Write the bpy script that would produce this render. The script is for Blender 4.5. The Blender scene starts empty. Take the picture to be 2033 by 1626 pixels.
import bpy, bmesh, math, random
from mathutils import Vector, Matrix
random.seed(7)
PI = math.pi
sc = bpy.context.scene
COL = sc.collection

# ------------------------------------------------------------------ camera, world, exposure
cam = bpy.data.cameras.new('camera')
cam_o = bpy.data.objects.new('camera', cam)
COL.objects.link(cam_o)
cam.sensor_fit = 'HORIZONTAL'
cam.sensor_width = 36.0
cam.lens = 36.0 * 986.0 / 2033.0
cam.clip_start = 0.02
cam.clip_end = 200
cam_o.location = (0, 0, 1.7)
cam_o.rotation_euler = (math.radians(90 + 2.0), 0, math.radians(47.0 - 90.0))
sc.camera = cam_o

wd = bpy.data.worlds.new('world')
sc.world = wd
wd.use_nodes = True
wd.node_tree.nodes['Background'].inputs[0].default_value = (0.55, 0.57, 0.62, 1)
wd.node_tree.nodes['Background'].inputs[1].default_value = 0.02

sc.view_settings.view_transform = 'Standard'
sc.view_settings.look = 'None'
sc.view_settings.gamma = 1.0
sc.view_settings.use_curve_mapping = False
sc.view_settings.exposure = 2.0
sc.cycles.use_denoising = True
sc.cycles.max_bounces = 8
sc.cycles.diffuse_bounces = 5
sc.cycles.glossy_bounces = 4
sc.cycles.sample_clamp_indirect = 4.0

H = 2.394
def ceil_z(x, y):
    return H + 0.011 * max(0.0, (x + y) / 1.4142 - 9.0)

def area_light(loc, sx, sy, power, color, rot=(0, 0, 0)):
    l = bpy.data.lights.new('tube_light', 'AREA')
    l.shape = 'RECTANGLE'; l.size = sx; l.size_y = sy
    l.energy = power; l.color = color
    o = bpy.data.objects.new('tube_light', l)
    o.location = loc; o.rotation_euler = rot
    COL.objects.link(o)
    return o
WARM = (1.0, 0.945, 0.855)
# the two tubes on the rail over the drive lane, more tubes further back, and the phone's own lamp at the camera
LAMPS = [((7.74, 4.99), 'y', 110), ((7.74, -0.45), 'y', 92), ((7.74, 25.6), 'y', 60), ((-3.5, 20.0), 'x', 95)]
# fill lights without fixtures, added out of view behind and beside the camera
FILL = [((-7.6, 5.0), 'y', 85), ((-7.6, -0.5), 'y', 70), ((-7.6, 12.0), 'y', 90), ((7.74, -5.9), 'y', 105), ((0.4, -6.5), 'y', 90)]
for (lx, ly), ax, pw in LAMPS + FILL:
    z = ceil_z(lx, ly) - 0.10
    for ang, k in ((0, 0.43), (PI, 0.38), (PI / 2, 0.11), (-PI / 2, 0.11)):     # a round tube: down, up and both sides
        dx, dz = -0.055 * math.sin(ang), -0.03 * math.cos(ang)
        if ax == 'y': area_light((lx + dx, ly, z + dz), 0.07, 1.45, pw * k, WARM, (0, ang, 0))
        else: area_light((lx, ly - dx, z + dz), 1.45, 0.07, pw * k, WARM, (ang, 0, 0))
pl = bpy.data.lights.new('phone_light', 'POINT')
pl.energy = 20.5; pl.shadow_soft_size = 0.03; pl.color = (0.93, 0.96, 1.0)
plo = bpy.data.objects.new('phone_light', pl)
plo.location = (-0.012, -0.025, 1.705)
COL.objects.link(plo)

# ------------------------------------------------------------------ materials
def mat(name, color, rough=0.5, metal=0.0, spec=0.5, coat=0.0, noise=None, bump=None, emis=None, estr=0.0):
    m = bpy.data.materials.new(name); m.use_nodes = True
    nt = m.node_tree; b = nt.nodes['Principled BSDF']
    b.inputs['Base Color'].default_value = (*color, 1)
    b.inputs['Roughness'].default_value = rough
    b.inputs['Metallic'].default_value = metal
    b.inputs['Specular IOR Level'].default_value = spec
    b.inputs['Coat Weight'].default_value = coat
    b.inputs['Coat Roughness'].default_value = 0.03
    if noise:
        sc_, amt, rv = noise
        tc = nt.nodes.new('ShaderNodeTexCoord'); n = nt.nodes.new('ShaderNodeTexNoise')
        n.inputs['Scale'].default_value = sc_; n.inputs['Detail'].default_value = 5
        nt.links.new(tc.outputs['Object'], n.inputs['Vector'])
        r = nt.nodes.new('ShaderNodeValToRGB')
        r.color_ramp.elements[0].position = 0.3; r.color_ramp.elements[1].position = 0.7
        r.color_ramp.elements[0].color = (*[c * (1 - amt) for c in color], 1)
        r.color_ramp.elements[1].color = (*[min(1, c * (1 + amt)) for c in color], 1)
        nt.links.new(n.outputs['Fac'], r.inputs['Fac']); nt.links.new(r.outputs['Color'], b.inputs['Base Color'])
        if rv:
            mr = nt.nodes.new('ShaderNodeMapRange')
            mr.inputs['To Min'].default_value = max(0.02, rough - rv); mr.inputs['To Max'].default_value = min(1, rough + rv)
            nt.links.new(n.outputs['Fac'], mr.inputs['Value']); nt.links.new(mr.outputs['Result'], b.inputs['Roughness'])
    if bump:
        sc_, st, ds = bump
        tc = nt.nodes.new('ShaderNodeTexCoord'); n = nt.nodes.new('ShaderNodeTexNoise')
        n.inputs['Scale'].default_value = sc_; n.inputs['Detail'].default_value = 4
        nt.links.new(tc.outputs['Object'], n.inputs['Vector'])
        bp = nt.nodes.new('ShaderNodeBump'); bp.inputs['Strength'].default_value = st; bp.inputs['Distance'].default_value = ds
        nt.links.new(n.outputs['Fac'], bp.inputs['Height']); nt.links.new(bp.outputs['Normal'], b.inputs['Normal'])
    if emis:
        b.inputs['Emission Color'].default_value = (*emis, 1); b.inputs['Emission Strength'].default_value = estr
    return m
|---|
**Exercise task:** Please reproduce the entire listing, exactly as shown.

**Written answer:**
Write the bpy script that would produce this render. The script is for Blender 4.5. The Blender scene starts empty. Take the picture to be 2033 by 1626 pixels.
import bpy, bmesh, math, random
from mathutils import Vector, Matrix
random.seed(7)
PI = math.pi
sc = bpy.context.scene
COL = sc.collection

# ------------------------------------------------------------------ camera, world, exposure
cam = bpy.data.cameras.new('camera')
cam_o = bpy.data.objects.new('camera', cam)
COL.objects.link(cam_o)
cam.sensor_fit = 'HORIZONTAL'
cam.sensor_width = 36.0
cam.lens = 36.0 * 986.0 / 2033.0
cam.clip_start = 0.02
cam.clip_end = 200
cam_o.location = (0, 0, 1.7)
cam_o.rotation_euler = (math.radians(90 + 2.0), 0, math.radians(47.0 - 90.0))
sc.camera = cam_o

wd = bpy.data.worlds.new('world')
sc.world = wd
wd.use_nodes = True
wd.node_tree.nodes['Background'].inputs[0].default_value = (0.55, 0.57, 0.62, 1)
wd.node_tree.nodes['Background'].inputs[1].default_value = 0.02

sc.view_settings.view_transform = 'Standard'
sc.view_settings.look = 'None'
sc.view_settings.gamma = 1.0
sc.view_settings.use_curve_mapping = False
sc.view_settings.exposure = 2.0
sc.cycles.use_denoising = True
sc.cycles.max_bounces = 8
sc.cycles.diffuse_bounces = 5
sc.cycles.glossy_bounces = 4
sc.cycles.sample_clamp_indirect = 4.0

H = 2.394
def ceil_z(x, y):
    return H + 0.011 * max(0.0, (x + y) / 1.4142 - 9.0)

def area_light(loc, sx, sy, power, color, rot=(0, 0, 0)):
    l = bpy.data.lights.new('tube_light', 'AREA')
    l.shape = 'RECTANGLE'; l.size = sx; l.size_y = sy
    l.energy = power; l.color = color
    o = bpy.data.objects.new('tube_light', l)
    o.location = loc; o.rotation_euler = rot
    COL.objects.link(o)
    return o
WARM = (1.0, 0.945, 0.855)
# the two tubes on the rail over the drive lane, more tubes further back, and the phone's own lamp at the camera
LAMPS = [((7.74, 4.99), 'y', 110), ((7.74, -0.45), 'y', 92), ((7.74, 25.6), 'y', 60), ((-3.5, 20.0), 'x', 95)]
# fill lights without fixtures, added out of view behind and beside the camera
FILL = [((-7.6, 5.0), 'y', 85), ((-7.6, -0.5), 'y', 70), ((-7.6, 12.0), 'y', 90), ((7.74, -5.9), 'y', 105), ((0.4, -6.5), 'y', 90)]
for (lx, ly), ax, pw in LAMPS + FILL:
    z = ceil_z(lx, ly) - 0.10
    for ang, k in ((0, 0.43), (PI, 0.38), (PI / 2, 0.11), (-PI / 2, 0.11)):     # a round tube: down, up and both sides
        dx, dz = -0.055 * math.sin(ang), -0.03 * math.cos(ang)
        if ax == 'y': area_light((lx + dx, ly, z + dz), 0.07, 1.45, pw * k, WARM, (0, ang, 0))
        else: area_light((lx, ly - dx, z + dz), 1.45, 0.07, pw * k, WARM, (ang, 0, 0))
pl = bpy.data.lights.new('phone_light', 'POINT')
pl.energy = 20.5; pl.shadow_soft_size = 0.03; pl.color = (0.93, 0.96, 1.0)
plo = bpy.data.objects.new('phone_light', pl)
plo.location = (-0.012, -0.025, 1.705)
COL.objects.link(plo)

# ------------------------------------------------------------------ materials
def mat(name, color, rough=0.5, metal=0.0, spec=0.5, coat=0.0, noise=None, bump=None, emis=None, estr=0.0):
    m = bpy.data.materials.new(name); m.use_nodes = True
    nt = m.node_tree; b = nt.nodes['Principled BSDF']
    b.inputs['Base Color'].default_value = (*color, 1)
    b.inputs['Roughness'].default_value = rough
    b.inputs['Metallic'].default_value = metal
    b.inputs['Specular IOR Level'].default_value = spec
    b.inputs['Coat Weight'].default_value = coat
    b.inputs['Coat Roughness'].default_value = 0.03
    if noise:
        sc_, amt, rv = noise
        tc = nt.nodes.new('ShaderNodeTexCoord'); n = nt.nodes.new('ShaderNodeTexNoise')
        n.inputs['Scale'].default_value = sc_; n.inputs['Detail'].default_value = 5
        nt.links.new(tc.outputs['Object'], n.inputs['Vector'])
        r = nt.nodes.new('ShaderNodeValToRGB')
        r.color_ramp.elements[0].position = 0.3; r.color_ramp.elements[1].position = 0.7
        r.color_ramp.elements[0].color = (*[c * (1 - amt) for c in color], 1)
        r.color_ramp.elements[1].color = (*[min(1, c * (1 + amt)) for c in color], 1)
        nt.links.new(n.outputs['Fac'], r.inputs['Fac']); nt.links.new(r.outputs['Color'], b.inputs['Base Color'])
        if rv:
            mr = nt.nodes.new('ShaderNodeMapRange')
            mr.inputs['To Min'].default_value = max(0.02, rough - rv); mr.inputs['To Max'].default_value = min(1, rough + rv)
            nt.links.new(n.outputs['Fac'], mr.inputs['Value']); nt.links.new(mr.outputs['Result'], b.inputs['Roughness'])
    if bump:
        sc_, st, ds = bump
        tc = nt.nodes.new('ShaderNodeTexCoord'); n = nt.nodes.new('ShaderNodeTexNoise')
        n.inputs['Scale'].default_value = sc_; n.inputs['Detail'].default_value = 4
        nt.links.new(tc.outputs['Object'], n.inputs['Vector'])
        bp = nt.nodes.new('ShaderNodeBump'); bp.inputs['Strength'].default_value = st; bp.inputs['Distance'].default_value = ds
        nt.links.new(n.outputs['Fac'], bp.inputs['Height']); nt.links.new(bp.outputs['Normal'], b.inputs['Normal'])
    if emis:
        b.inputs['Emission Color'].default_value = (*emis, 1); b.inputs['Emission Strength'].default_value = estr
    return m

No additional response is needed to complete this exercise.